The strategy includes proposals to ensure only the cleanest domestic fuels will be available for sale, suggesting there should be a clamp down on all sources of pollution, including coal-burning and wood-burning stoves. However, Environment Secretary Michael Gove said it would be "disproportionate" to have a uniform ban on certain fuels, as air pollution effects in rural areas are significantly less compared to urban areas because they are dispersed. For more information see: Clean air strategy.

BSRIA responded to the proposals, suggesting that more education is needed.

Allan Wilson, a test engineer at BSRIA, said:

“With the introduction of the EcoDesign Directive for solid fuel appliances scheduled for 2022, the legislation makes provision for the significant reduction in all measured emissions including particulates. There doesn’t, however, appear to be a policy to address emissions from existing appliances or open fires including BBQs.

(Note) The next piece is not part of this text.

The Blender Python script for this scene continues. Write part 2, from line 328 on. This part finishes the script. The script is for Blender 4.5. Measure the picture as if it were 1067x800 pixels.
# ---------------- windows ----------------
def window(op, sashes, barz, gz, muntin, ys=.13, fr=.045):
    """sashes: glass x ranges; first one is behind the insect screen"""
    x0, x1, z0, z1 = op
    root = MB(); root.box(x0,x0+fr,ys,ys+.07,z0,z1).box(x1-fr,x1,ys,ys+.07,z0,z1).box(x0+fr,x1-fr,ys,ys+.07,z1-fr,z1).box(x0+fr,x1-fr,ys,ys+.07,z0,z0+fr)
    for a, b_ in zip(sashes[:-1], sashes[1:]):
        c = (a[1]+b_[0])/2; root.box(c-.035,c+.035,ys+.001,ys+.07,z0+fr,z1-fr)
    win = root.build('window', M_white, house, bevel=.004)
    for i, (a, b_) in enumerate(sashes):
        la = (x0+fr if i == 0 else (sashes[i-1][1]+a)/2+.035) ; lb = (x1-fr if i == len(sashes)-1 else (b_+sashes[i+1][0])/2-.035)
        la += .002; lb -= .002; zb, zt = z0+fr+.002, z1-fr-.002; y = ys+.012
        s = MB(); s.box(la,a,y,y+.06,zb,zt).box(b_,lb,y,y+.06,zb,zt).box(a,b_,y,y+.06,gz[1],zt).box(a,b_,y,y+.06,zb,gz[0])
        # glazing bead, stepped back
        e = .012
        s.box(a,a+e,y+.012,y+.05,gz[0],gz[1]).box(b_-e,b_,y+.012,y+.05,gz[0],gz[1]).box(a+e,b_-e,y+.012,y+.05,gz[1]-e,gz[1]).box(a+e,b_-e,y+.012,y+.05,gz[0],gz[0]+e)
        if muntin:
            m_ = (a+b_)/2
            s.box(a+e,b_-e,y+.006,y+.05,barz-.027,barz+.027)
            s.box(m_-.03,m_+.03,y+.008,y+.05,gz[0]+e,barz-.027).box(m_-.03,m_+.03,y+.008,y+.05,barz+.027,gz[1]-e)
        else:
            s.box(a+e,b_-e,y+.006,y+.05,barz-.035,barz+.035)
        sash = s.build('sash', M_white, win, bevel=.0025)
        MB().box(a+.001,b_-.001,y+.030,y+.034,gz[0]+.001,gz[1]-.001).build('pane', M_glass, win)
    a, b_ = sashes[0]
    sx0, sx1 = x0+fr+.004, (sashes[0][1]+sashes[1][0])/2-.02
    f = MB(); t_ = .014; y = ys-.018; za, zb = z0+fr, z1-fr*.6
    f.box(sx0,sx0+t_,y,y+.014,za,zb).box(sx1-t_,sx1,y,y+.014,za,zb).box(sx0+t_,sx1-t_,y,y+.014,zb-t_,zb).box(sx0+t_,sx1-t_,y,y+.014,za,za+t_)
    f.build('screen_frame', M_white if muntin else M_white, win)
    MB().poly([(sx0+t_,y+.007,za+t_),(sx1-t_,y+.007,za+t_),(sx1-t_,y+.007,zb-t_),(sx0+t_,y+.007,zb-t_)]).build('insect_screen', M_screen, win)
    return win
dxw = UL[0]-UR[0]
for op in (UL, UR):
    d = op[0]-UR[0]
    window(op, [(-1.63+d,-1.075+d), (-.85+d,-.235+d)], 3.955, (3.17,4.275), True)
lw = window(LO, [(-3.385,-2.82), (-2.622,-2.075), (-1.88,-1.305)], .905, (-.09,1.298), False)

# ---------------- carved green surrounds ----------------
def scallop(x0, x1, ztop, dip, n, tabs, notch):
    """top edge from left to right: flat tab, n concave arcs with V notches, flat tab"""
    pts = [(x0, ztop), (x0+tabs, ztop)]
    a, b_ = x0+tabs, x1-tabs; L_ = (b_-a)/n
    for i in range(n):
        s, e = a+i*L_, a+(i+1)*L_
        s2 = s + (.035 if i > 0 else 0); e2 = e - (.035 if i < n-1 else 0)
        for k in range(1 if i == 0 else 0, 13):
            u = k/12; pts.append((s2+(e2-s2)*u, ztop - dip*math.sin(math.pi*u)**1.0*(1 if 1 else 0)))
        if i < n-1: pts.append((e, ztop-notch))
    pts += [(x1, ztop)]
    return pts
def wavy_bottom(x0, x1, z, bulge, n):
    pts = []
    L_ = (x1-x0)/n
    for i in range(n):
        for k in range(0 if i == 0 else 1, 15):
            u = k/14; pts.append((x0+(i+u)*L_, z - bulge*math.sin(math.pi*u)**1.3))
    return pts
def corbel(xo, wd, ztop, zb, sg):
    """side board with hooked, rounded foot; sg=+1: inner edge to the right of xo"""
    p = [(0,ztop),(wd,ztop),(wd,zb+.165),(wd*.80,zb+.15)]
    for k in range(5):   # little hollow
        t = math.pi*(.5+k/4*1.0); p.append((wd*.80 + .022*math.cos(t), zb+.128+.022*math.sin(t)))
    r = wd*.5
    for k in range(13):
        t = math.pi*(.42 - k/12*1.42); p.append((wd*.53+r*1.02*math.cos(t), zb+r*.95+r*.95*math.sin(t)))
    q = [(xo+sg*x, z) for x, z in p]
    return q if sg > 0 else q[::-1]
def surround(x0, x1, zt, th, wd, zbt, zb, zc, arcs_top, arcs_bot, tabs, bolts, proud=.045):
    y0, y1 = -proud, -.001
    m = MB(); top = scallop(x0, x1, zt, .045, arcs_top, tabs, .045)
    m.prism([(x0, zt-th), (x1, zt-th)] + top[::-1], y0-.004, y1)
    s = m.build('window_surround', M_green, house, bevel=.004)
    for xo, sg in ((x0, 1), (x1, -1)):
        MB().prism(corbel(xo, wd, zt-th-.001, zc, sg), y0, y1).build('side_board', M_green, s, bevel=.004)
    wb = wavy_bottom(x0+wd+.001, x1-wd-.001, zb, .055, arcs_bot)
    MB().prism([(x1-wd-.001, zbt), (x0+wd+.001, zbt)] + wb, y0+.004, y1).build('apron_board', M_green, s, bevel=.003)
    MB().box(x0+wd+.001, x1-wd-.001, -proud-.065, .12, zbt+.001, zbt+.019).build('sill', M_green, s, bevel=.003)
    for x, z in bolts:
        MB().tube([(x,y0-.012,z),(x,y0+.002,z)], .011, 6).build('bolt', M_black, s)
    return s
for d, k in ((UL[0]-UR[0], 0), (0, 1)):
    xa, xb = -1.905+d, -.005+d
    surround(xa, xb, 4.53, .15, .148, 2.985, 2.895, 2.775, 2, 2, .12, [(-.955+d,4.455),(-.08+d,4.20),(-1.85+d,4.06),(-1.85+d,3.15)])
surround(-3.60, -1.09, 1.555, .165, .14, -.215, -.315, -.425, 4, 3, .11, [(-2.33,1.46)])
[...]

“While there is tighter legislation being introduced in terms of appliance manufacturers having to demonstrate compliance, there is no control as to how they are operated once sold to the consumer. Education as to how the end user operates their new and existing appliances would contribute greatly in the reduction of ‘real’ emissions. Part of the education piece should be the promotion of appropriate fuels that are ‘fit to burn’. For both new and existing appliances."

NB In April 2016, BSRIA alerted manufacturers to imminent changes in government legislation for testing room heaters fired by solid fuels for CE marking and DEFRA smoke tests. BSEN 13240 is being replaced by BSEN 16510 under the Eco Design Directive 2009/1185/6. The new legislation will be implemented in September 2018, and the deadline for testing emissions limits is January 2022.